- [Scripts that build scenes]

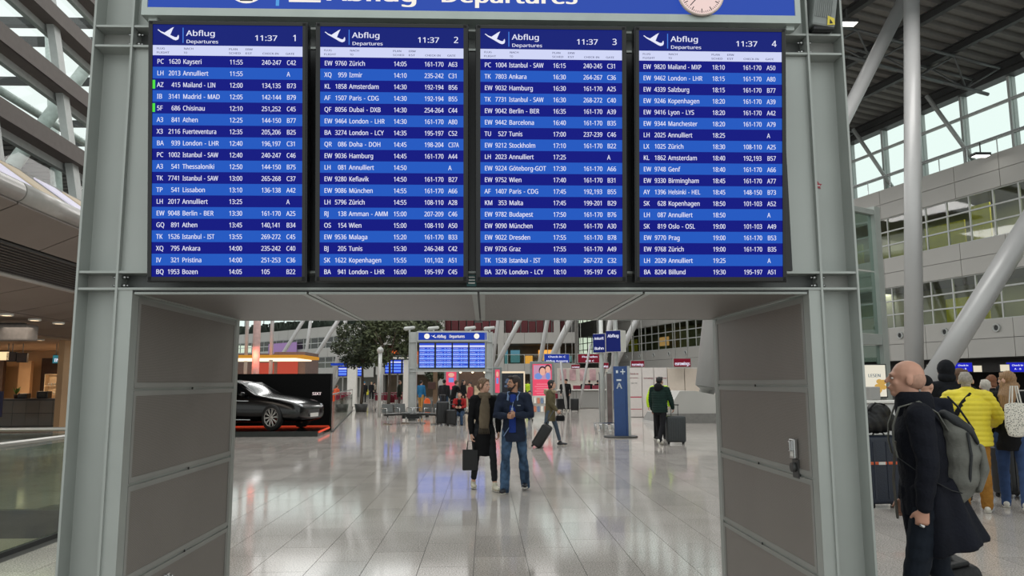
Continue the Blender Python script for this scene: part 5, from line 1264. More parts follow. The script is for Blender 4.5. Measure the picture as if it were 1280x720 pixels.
# ================================================================== people
SKIN = mat('skin_light', (205, 160, 138), .5, 0, .06, 6); SKIN2 = mat('skin_tan', (176, 130, 104), .5, 0, .06, 6); SKIN3 = mat('skin_rosy', (200, 150, 128), .5, 0, .07, 6)
EYEW = mat('eye_white', (225, 220, 215), .3); EYED = mat('eye_dark', (40, 30, 26), .3); LIP = mat('lip', (165, 95, 88), .5)
def fab(n_, rgb, b=.35, bs=25, var=.18): return mat(n_, rgb, .85, 0, var, 9, bump=b, bscale=bs, spec=.25)
JEANS = fab('blue_denim', (52, 72, 98), var=.4); BLK = fab('black_cloth', (20, 20, 23)); NAVYC = fab('navy_cloth', (19, 22, 33)); WSHOE = mat('white_shoe', (220, 216, 206), .5)
BSHOE = mat('black_shoe', (24, 24, 26), .45); SOLE = mat('pale_sole', (200, 196, 186), .6)
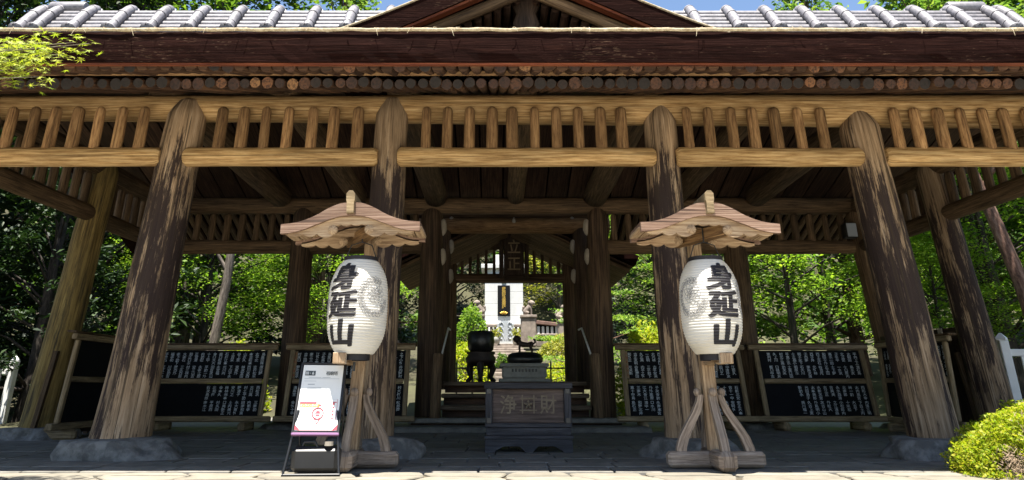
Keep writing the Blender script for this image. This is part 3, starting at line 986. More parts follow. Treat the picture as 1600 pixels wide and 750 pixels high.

- [Work to be completed]
Quote the entries above word for word. Leave the images out.

- [Exercise answer]
Continue the Blender Python script for this scene: part 5, from line 1264. More parts follow. The script is for Blender 4.5. Measure the picture as if it were 1280x720 pixels.
# ================================================================== people
SKIN = mat('skin_light', (205, 160, 138), .5, 0, .06, 6); SKIN2 = mat('skin_tan', (176, 130, 104), .5, 0, .06, 6); SKIN3 = mat('skin_rosy', (200, 150, 128), .5, 0, .07, 6)
EYEW = mat('eye_white', (225, 220, 215), .3); EYED = mat('eye_dark', (40, 30, 26), .3); LIP = mat('lip', (165, 95, 88), .5)
def fab(n_, rgb, b=.35, bs=25, var=.18): return mat(n_, rgb, .85, 0, var, 9, bump=b, bscale=bs, spec=.25)
JEANS = fab('blue_denim', (52, 72, 98), var=.4); BLK = fab('black_cloth', (20, 20, 23)); NAVYC = fab('navy_cloth', (19, 22, 33)); WSHOE = mat('white_shoe', (220, 216, 206), .5)
BSHOE = mat('black_shoe', (24, 24, 26), .45); SOLE = mat('pale_sole', (200, 196, 186), .6)
Keep writing the Blender script for this image. This is part 3, starting at line 986. More parts follow. Treat the picture as 1600 pixels wide and 750 pixels high.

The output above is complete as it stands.